L’année 2012 sera celle de la mise en œuvre de notre plan d’action. Nous en attendons de grandes avancées pour la paix en Côte d’Ivoire. Ivoiriennes, Ivoiriens, Habitants de la Côte d’Ivoire, conformément à notre mandat, nous allons, avec vous, examiner courageusement les raisons qui nous ont conduits au bord du gouffre. Ayant découvert ou redécouvert les motifs de notre désunion, nous ferons en sorte que les préjudices subis soient intégralement réparés. Il n’est pas question de passer par pertes et profits la descente aux enfers de milliers de nos compatriotes. Nous entendons relever la dignité humaine et restaurer les droits de toutes les victimes du drame ivoirien. Nous promettons de recommander la juste réparation des préjudices.
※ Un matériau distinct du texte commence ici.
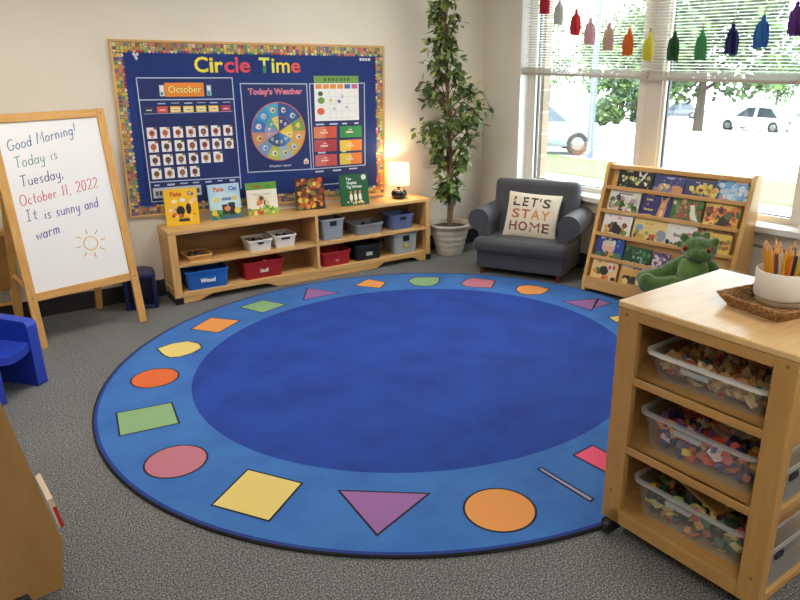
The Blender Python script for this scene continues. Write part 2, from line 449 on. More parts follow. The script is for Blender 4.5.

Mais au-delà de cette action de justice “restaurative“, nous avons le devoir de poser les questions essentielles dont dépend l’avenir de la Côte d’Ivoire et des Ivoiriens : « Qu’entendons-nous faire de la Côte d’Ivoire ? Pour nous, qu’est-ce qu’être ivoirien ? » Ces questions graves devront trouver réponse, mais pas n’importe quelle réponse ! Il ne s’agira plus de développer le sentiment d’appartenance communautaire, ni de proposer l’émergence d’une Côte d’Ivoire vernaculaire, une Côte d’Ivoire qui serait une simple addition de groupes ethniques. Nous allons penser à une nouvelle nation ivoirienne qui tienne compte des contraintes de l’histoire et de la géographie. Pour cela, il nous faudra tous faire preuve de courage, de discernement et de confiance.

Si nous nous astreignons à une telle discipline, alors nous pouvons avoir la certitude que des perspectives heureuses s’ouvrent pour notre pays. Ce que je souhaite aux Ivoiriens, c’est d’être les artisans d’une véritable révolution humaine. J’appelle de mes vœux un renoncement aux idéologies étroites et un retour à la politique humanitaire de notre feu président, qui avait placé l’homme, tous les hommes, au centre de sa vision.

Pour ma part, j’ai vu Bangolo, Duékoué, Guiglo… portant encore les stigmates de la barbarie humaine ! J’ai lu dans les yeux des blessés d’Abobodoumé, le désespoir de personnes handicapées à vie ! J’ai vu sur les joues d’adultes accomplis, les larmes que la dignité s’efforçait de cacher ! J’ai vu l’être humain dégradé par les atteintes horribles à son intégrité physique ! À tous ces maux, je vois un seul et même remède : l’enracinement de l’esprit citoyen en Côte d’Ivoire.

Que l’année 2012 soit l’année où la naissance d’une Côte d’Ivoire citoyenne rendra vaines toutes les violations qui prennent pour prétexte la différence et fondent leur raison sur le sentiment d’appartenance ! Que 2012 soit l’année de l’avènement du citoyen ivoirien et, partant, l’année de la paix, de la confiance et de la réconciliation.